The U.S. government proposed the new talks after Japan rejected its call to renew the 1995 bilateral trade agreement aimed at boosting sales of U.S.-made automobiles and auto parts in Japan, the sources said.

The new round of discussions among working-level officials would be held once a year, starting this fall, to discuss problems between the two countries related to these industries, they said.

In the previous five-year agreement, Tokyo promised to further open its market to imports and agreed to annual reviews of progress toward that goal.

In late June, Prime Minister Junichiro Koizumi and U.S. President George W. Bush agreed to create a trade forum to focus on auto, agriculture and other trade issues raised by the two sides and act as an early warning mechanism to help resolve emerging trade disputes.

But with the potential for those discussions to focus primarily on disputes, Washington wants to hold separate talks on the auto and auto-parts industries — which together form the largest portion of bilateral trade — in keeping with Bush’s policy of promoting cooperation with Japan, the sources said.

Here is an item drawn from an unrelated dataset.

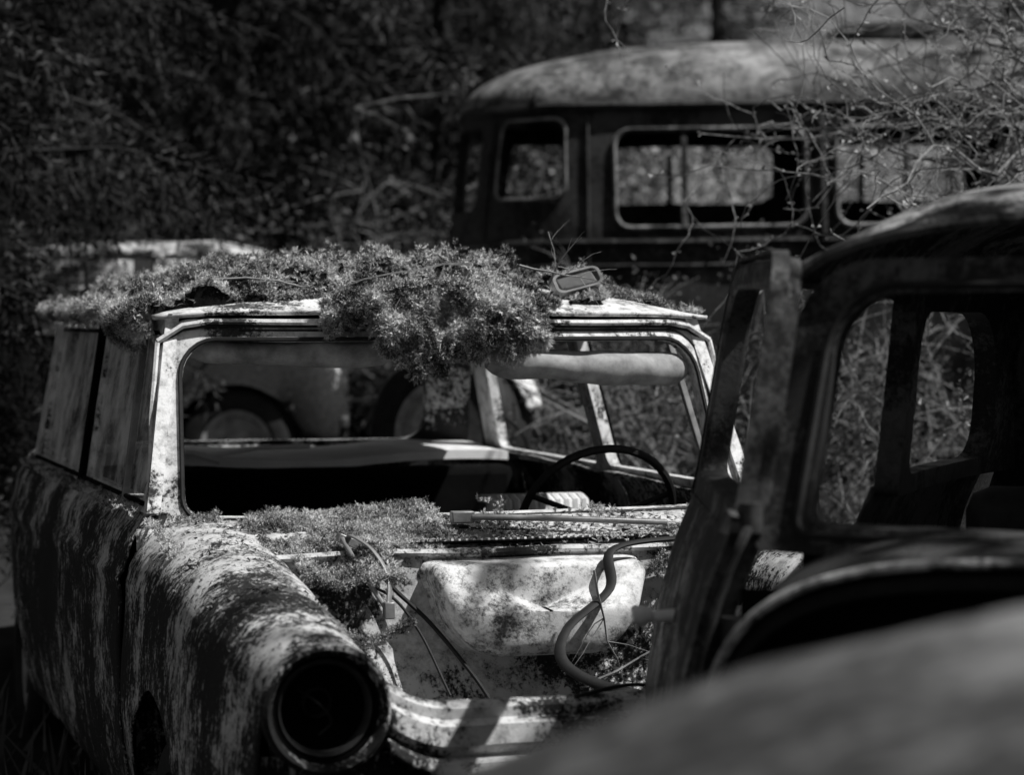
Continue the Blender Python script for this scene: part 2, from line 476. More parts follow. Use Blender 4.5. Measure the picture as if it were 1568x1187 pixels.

They said setting up new talks will ease calls from within the U.S. for the government to pressure Japan with a new agreement that will include numerical targets for imports from the U.S.

But if the rapid slowdown of the U.S. economy increases protectionist sentiment, the talks may still be dominated by U.S. demands to boost exports across the Pacific.

Vice ministers to meet

WASHINGTON (Kyodo) Japan and the United States plan to hold the first of their vice ministerial-level talks, called the Economic Dialogue, in Tokyo next month, trade sources said Wednesday.

The dialogue is part of a new framework for bilateral economic talks set up by Prime Minister Junichiro Koizumi and U.S. President George W. Bush during their summit in Camp David, Md., in late June.

The dialogue is intended to set the overall direction of the two countries’ partnership through informal meetings at least once a year to address bilateral, regional and international issues.

The coming meeting will deal with, among other issues, the pressing concerns of how to revitalize the Japanese economy and differences over the proposed new trade round, expected to be launched at the World Trade Organization ministerial meeting in November.

Representing Japan in the dialogue will be senior officials of the Foreign Ministry, Finance Ministry, and Ministry of Economy, Trade and Industry as well as the Cabinet Office, the sources said.

The U.S. delegation will include officials of the State Department and the Office of the U.S. Trade Representative as well as the White House, they said.

At the Camp David summit, Koizumi and Bush also agreed to set up four governmental forums and a government-private sector commission.

One of the four forums, the Investment Initiative, will also be launched in Tokyo in September, the sources said.

According to Koizumi and Bush, the investment forum is meant to address legislation, policies and other steps to improve the environment for foreign direct investment in both countries.

The other three forums are the Regulatory Reform and Competition Policy Initiative, the Financial Dialogue and the Trade Forum.

The Financial Dialogue will also commence next month, on the sidelines of a meeting in China of finance ministers from the Asia-Pacific Economic Cooperation forum.